Keeping Appointments

April 3, 2013

Yizkor is a prayer said only on the four Jewish "Pilgrimage" holidays. As I understand it,  a while back, the duty was to get oneself to Jerusalem to pray for one's dead on each of these four days. To pray that one would honor them by doing good works in remembrance of them. I did not have to get to Jerusalem--only to my synagogue, which is about nine blocks from my house. Still, yesterday, the last day of Passover, it was a little complicated for me to be at the Yizkor service.

Not because of some dramatic excuse like a donkey with two broken legs. No, I had a dental appointment. What's more, it was only for a cleaning. Still, the appointment was made weeks earlier.  And among my steely convictions is that it's mandatory to keep appointments unless there's a REAL emergency. Had I consulted my Jewish calendar  instead of my "regular" (larger) calendar when I made the appointment, I would not have made it for that day.

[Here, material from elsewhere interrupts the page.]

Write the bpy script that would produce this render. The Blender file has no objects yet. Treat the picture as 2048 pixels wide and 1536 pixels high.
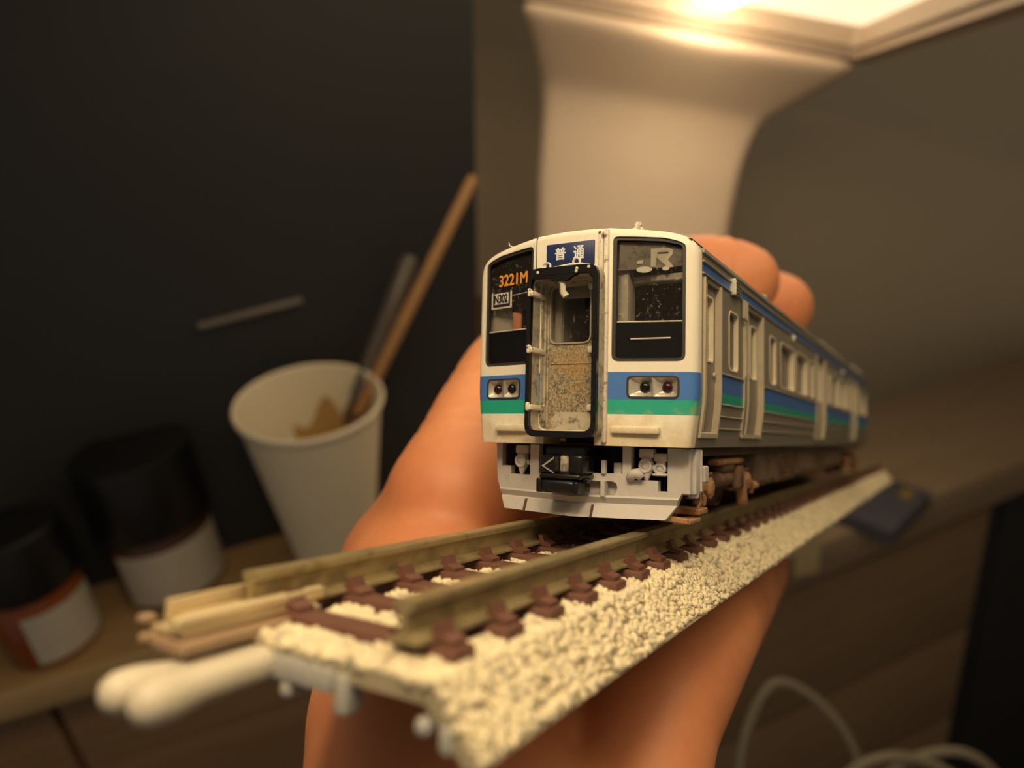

I cancelled the appointment.

Because I felt I had a prior appointment. With my parents. And with God.  Because the Yizkor prayers are to me a mnemonic: they remind me that when I act charitably toward others, I honor my parents. That's why I went and prayed Yizkor, because, most days, I do believe that my long-dead parents continue to live through me--so long as I act like their daughter.

What makes me doubly grateful that, this once, I broke an apppointment for a non-emergency, was that God, Who never had a mother or a father, and may have had an appointment with a dying child (or His own dentist) was also there in shul. Listening to my vow.